VLA Captures Direct Evidence of Rapid Accretion in Forming Massive Star

Using the Very Large Array (VLA) of the U.S. National Science Foundation’s National Radio Astronomy Observatory (NSF NRAO), astronomers have, for the first time, directly observed a dramatic accretion process of gas surrounding a forming massive star—a key mechanism that drives the star’s rapid growth.

The study focuses on the protostar HW2, located in the Cepheus A star-forming region approximately 2,300 light-years from Earth.

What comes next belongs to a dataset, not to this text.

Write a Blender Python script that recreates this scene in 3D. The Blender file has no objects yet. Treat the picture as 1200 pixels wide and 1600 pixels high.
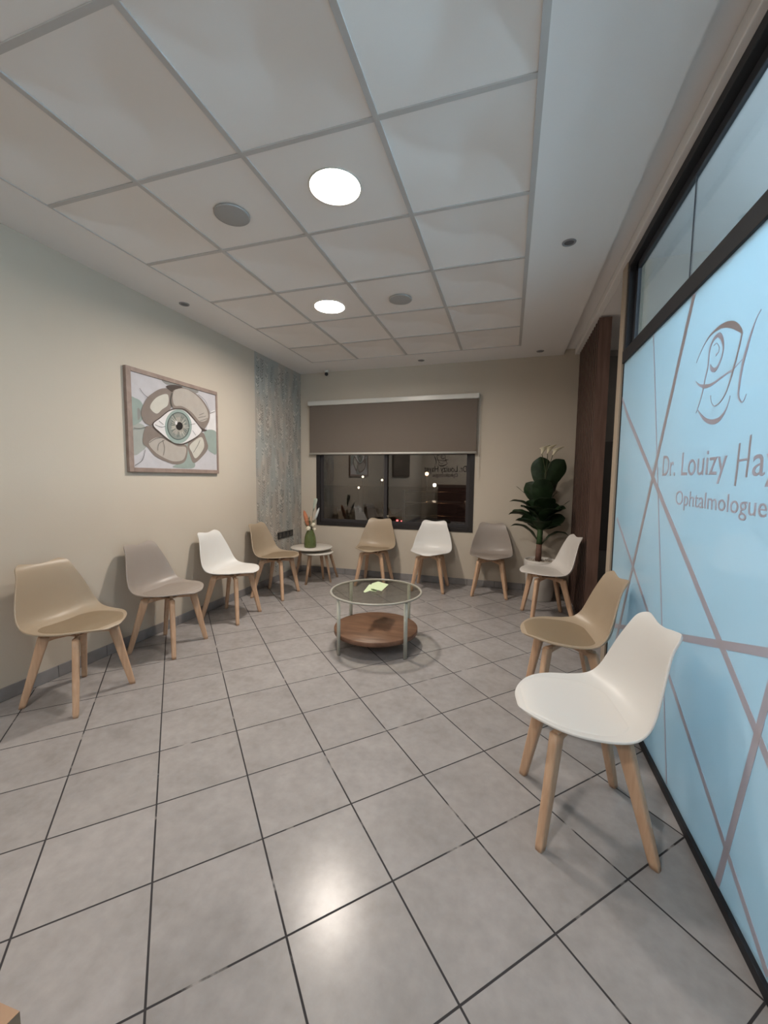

Conducted by an international team from the Italian National Institute for Astrophysics (INAF), the Max Planck Institute for Radio Astronomy in Germany, and Spain’s Institute of Space Sciences (ICE-CSIC), the findings were published in Astronomy & Astrophysics.

By tracing the motion of ammonia (NH₃) molecules, the team discovered a high-temperature, high-density ring of gas—part of an accretion disk—spanning 200 to 700 astronomical units (AU) from the star (1 AU ≈ 150 million kilometers). Observations revealed gas collapsing inward at a rate of two-thousandths of a solar mass per year, while retaining rotational motion—one of the highest known accretion rates for massive protostars. This confirms that accretion disks play a crucial role in the mass buildup of such stars.

Comparing the data with advanced simulations of stellar formation, the researchers found that the gas infall speeds approach free-fall conditions, with rotation slower than theoretical expectations—consistent with a model where gravity and centrifugal forces are balanced. The irregular structure of the disk further suggests that it is being fed by external gas flows. These “stream-fed” accretion mechanisms may be essential for sustaining the long-term growth of massive stars.

This study settles a decades-long debate by providing definitive evidence that disk accretion can support the formation of massive stars. Previous observations with the VLA and the Submillimeter Array (SMA) of the Smithsonian Astrophysical Observatory had hypothesized the presence of such a disk around HW2. The new data conclusively confirms this hypothesis.